■ Provided material:
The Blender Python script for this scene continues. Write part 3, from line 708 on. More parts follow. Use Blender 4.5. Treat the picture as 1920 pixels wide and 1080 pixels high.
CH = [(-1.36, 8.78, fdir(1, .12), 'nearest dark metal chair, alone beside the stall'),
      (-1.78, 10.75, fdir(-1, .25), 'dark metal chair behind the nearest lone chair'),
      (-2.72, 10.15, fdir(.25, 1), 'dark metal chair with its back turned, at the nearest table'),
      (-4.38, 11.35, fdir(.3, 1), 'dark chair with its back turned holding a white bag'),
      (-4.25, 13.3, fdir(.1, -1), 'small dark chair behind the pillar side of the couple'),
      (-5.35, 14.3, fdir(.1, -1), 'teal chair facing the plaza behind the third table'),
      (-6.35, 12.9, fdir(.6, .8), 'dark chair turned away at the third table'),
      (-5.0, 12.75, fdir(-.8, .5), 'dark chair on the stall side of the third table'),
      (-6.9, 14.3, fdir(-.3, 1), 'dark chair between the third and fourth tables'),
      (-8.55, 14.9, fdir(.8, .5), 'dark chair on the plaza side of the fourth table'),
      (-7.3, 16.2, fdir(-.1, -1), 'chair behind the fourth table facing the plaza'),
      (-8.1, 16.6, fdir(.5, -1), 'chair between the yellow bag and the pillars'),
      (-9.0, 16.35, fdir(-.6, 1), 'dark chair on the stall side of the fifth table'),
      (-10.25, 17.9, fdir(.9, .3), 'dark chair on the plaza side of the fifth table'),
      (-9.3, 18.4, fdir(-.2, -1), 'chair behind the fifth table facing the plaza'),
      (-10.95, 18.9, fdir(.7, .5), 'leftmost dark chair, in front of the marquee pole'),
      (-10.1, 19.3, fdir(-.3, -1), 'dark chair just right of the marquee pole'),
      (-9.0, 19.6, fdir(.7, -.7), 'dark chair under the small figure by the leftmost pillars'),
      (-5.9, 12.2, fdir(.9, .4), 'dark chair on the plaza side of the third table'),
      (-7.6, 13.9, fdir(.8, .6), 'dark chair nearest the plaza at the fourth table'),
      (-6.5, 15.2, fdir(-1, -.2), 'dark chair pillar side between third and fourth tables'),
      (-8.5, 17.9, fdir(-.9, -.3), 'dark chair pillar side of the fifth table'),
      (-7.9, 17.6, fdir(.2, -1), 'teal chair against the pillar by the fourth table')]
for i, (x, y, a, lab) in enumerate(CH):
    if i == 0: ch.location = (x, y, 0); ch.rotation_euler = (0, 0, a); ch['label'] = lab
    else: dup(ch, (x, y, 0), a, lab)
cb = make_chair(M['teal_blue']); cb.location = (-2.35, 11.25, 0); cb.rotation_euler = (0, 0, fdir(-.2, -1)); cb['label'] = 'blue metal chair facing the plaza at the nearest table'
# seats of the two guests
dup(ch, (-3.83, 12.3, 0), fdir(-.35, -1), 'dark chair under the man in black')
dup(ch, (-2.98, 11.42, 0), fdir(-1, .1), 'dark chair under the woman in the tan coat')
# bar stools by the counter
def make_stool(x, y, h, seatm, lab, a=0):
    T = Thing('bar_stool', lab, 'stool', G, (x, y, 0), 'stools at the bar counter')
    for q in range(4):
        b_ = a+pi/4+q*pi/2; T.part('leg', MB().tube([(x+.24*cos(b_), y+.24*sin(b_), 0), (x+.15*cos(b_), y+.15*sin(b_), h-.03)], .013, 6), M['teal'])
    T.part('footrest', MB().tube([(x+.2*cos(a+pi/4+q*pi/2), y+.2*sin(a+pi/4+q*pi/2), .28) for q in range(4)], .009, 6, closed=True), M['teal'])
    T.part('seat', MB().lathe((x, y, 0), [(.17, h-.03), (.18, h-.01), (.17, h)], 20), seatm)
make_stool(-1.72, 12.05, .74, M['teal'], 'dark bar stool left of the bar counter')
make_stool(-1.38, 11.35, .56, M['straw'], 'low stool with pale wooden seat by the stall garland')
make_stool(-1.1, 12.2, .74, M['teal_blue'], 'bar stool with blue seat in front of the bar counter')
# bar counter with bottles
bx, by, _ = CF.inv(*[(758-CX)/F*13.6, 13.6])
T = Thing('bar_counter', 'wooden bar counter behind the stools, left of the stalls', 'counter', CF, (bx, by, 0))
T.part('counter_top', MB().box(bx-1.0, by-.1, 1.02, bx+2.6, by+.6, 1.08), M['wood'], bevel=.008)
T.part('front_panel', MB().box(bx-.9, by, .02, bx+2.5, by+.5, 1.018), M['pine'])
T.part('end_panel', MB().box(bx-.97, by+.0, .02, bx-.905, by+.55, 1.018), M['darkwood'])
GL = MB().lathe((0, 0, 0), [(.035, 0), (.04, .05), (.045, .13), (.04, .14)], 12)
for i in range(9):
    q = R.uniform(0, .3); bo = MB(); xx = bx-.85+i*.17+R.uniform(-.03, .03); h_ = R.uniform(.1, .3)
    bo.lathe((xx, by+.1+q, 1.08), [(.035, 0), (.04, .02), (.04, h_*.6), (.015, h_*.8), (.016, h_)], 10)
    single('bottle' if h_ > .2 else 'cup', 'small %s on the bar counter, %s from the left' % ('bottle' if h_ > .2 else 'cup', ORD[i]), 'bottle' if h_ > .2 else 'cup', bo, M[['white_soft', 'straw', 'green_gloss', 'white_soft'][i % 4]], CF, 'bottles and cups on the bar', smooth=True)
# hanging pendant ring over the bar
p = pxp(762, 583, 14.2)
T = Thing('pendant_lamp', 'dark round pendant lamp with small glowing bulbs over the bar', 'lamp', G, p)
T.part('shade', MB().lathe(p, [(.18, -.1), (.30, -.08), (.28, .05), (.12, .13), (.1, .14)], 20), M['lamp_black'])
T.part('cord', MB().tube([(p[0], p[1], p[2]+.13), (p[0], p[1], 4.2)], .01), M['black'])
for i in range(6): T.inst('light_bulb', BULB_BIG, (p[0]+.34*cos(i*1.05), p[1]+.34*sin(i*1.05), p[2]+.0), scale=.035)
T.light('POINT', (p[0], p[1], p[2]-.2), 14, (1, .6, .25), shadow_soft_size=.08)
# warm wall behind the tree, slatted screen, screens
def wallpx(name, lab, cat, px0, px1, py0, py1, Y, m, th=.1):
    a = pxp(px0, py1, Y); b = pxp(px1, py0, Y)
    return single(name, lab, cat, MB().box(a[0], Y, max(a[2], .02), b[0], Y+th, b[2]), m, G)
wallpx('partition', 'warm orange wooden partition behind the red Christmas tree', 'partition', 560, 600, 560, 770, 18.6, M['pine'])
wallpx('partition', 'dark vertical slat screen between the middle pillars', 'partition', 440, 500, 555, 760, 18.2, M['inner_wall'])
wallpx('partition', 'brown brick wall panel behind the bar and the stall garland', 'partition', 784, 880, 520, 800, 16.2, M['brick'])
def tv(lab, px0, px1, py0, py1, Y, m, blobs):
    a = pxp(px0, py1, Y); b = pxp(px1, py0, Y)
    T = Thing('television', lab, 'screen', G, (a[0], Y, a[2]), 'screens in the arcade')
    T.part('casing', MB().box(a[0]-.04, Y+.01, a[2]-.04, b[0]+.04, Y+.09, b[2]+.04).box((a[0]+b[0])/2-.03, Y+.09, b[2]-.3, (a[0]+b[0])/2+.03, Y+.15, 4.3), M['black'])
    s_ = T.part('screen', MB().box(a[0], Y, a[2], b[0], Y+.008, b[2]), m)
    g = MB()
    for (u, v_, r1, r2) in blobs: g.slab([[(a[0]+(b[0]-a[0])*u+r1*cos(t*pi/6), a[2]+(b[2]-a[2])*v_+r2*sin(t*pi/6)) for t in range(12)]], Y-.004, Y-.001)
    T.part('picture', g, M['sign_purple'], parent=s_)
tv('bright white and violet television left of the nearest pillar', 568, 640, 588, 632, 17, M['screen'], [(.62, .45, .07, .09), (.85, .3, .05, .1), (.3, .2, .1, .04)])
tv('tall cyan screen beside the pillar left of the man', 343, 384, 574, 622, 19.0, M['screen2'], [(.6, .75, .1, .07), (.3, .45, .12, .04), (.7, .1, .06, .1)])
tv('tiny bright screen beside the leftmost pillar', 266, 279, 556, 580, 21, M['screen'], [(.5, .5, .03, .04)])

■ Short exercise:
Extract all lines containing the word "from".

■ Solution for this task:
The Blender Python script for this scene continues. Write part 3, from line 708 on. More parts follow. Use Blender 4.5. Treat the picture as 1920 pixels wide and 1080 pixels high.
    single('bottle' if h_ > .2 else 'cup', 'small %s on the bar counter, %s from the left' % ('bottle' if h_ > .2 else 'cup', ORD[i]), 'bottle' if h_ > .2 else 'cup', bo, M[['white_soft', 'straw', 'green_gloss', 'white_soft'][i % 4]], CF, 'bottles and cups on the bar', smooth=True)